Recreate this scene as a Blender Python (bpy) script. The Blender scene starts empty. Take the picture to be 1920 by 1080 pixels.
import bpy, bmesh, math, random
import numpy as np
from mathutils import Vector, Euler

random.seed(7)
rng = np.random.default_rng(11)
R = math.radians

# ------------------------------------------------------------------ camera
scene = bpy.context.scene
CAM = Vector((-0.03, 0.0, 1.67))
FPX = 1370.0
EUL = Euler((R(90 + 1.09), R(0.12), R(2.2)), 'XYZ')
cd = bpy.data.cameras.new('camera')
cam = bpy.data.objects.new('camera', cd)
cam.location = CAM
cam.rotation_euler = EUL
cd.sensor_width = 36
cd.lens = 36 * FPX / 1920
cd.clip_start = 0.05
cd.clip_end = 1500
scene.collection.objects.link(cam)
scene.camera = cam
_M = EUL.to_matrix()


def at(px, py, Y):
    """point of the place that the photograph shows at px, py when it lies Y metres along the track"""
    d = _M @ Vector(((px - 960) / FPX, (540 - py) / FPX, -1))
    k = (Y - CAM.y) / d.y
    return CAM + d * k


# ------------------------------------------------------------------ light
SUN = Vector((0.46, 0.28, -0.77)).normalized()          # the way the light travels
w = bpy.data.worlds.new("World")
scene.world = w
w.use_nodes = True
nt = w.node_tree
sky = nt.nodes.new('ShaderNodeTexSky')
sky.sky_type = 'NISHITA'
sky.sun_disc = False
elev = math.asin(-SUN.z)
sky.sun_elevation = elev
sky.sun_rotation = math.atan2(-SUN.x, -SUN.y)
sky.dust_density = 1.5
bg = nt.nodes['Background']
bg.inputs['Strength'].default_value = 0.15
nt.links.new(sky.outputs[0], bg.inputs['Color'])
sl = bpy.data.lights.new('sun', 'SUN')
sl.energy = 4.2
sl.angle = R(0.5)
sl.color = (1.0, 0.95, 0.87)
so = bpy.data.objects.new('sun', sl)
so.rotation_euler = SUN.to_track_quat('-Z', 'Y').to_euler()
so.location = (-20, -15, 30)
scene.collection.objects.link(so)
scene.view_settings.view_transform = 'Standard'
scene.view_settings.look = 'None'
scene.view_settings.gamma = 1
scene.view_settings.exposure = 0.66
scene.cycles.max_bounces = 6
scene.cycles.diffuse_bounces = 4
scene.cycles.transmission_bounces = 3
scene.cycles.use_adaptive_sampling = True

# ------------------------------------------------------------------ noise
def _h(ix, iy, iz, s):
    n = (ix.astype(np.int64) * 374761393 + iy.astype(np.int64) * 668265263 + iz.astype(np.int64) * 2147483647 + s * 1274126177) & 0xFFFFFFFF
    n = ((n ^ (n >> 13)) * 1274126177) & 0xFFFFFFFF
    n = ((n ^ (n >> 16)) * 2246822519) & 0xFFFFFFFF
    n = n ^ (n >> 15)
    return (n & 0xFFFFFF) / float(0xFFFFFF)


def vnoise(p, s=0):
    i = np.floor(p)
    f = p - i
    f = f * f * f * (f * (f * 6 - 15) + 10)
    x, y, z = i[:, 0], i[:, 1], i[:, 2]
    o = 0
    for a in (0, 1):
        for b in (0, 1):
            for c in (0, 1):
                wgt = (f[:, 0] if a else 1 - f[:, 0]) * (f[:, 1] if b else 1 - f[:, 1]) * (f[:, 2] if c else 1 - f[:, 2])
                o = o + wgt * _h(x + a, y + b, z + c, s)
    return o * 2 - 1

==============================

**What you have to do**
Set down, exactly as written, each line of the data from its opening line through the one containing "return CAM + d * k". Output nothing more.

**Full output**
Recreate this scene as a Blender Python (bpy) script. The Blender scene starts empty. Take the picture to be 1920 by 1080 pixels.
import bpy, bmesh, math, random
import numpy as np
from mathutils import Vector, Euler

random.seed(7)
rng = np.random.default_rng(11)
R = math.radians

# ------------------------------------------------------------------ camera
scene = bpy.context.scene
CAM = Vector((-0.03, 0.0, 1.67))
FPX = 1370.0
EUL = Euler((R(90 + 1.09), R(0.12), R(2.2)), 'XYZ')
cd = bpy.data.cameras.new('camera')
cam = bpy.data.objects.new('camera', cd)
cam.location = CAM
cam.rotation_euler = EUL
cd.sensor_width = 36
cd.lens = 36 * FPX / 1920
cd.clip_start = 0.05
cd.clip_end = 1500
scene.collection.objects.link(cam)
scene.camera = cam
_M = EUL.to_matrix()


def at(px, py, Y):
    """point of the place that the photograph shows at px, py when it lies Y metres along the track"""
    d = _M @ Vector(((px - 960) / FPX, (540 - py) / FPX, -1))
    k = (Y - CAM.y) / d.y
    return CAM + d * k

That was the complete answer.